Despite the risks, some investors are bullish on education. James Glassman, a senior fellow at the American Enterprise Institute in Washington, likes the prospects for firms that meet the marketplace's frothy appetite for affordable, practical learning. He has high hopes, for instance, for workplace day-care operator Bright Horizons (BFAM), private school operator Nobel Learning Communities (NLCI), and such higher education firms as Strayer Education (STRA) and DeVry (DV).

In his view, such stocks not only have a chance to rise substantially in value over a five- or 10-year horizon, but they're also positioned to serve the common good.

"This is an ethical investment because if we get the country's education problems straightened out, the benefits will flow disproportionately to people in the low-income segments of society," Mr.
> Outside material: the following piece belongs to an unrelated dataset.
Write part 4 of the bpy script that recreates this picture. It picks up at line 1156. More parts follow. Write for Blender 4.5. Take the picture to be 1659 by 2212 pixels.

Glassman says. "So it's tremendously important."

But others bristle at the notion that for-profit higher education has been a blessing to American society. On the contrary, major players in the industry have routinely failed their students by admitting unqualified students and setting graduates up to default on loans when they can't get the jobs they've been promised, says Henry Levin, founding director of the National Center for the Study of Privatization in Education at Columbia University in New York.

"Doing good is a nice aphorism, but the fact of the matter is they're looking for profits," Mr. Levin says. "They say, 'We're doing good because we're taking disadvantaged kids.' Well, you're not doing good if the students are incapable of benefiting from good instruction because they lack the skills."

Ethical or not, stocks of certain higher education firms have done remarkably well at times. Shares in Apollo Group, parent company of the University of Phoenix, are now trading about 4,700 percent higher than at the company's 1995 initial public offering. DeVry's stock in mid-May was up 70 percent from a year earlier.

In both cases, however, this month's prices reflect a drop from previous highs. Apollo shares, for instance, lost almost half their value in this year's first quarter. But big gains have been nonetheless within reach for long-term investors.

Apollo may be profitable, but it's no ethical role model, Levin says. The company has settled multiple lawsuits, including one for collecting excessive student loan payments and another involving back pay for employees. But some socially responsible investors aren't convinced they should stay away from Apollo or anyone else in this industry.

Ariel Investments, a Chicago-based socially responsible mutual fund, regards for-profit higher education as an industry where its managers have culled expertise for some 15 years. Currently its funds have no exposure to the sector because this year's credit crisis has made it vulnerable to further price drops, according to Bob Goldsborough, Ariel's vice president of research. But in terms of Ariel's social screening, no public company in the higher education business is off limits for consideration in the future.

DeVry and Career Education (CECO), for instance, "really fill a void in the market where people in certain segments of society wouldn't have access to education otherwise," Mr. Goldsborough says.

Other investors steer clear of certain for-profit education niches for moral reasons. Some clients of Walden Asset Management, a Boston-based private money-management firm with a socially responsible focus, decline to invest in operators of private K-12 schools because they fear such companies could adversely affect public schools. Nevertheless, Walden invests about 5 percent of assets in its small-cap portfolios in other types of education-related stocks, such as textbook publishers and educators of working adults, according to Kenneth Scott, director of small-cap investing.

For investors squeamish about losing money in education stocks, another option is municipal bonds. Education ranks as among the most common areas to receive funding through municipal bonds. In the fourth quarter of 2007, for instance, states issued more than $23 billion worth of debt to support such ventures as new public-school construction and physical-plant development at public universities.

"The only way large, complex institutions can manage their capital plan is to use debt," says Matthew Hamill, senior vice president of the National Association of College and University Business Officers, a professional association in Washington. "So there are ample opportunities for investors, [and these bonds] are an awfully safe form of investing capital."

For investors with $50,000 or more to deploy, the realm of possibilities grows wider. The Calvert Foundation, a nonprofit community financier in Bethesda, Md., can sometimes link investors to educational projects such as First Book, a nonprofit promoter of child literacy in low-income communities. Investors must commit funds to a Calvert Foundation note for at least one year and select a rate of return, which can range from 0 to 3 percent.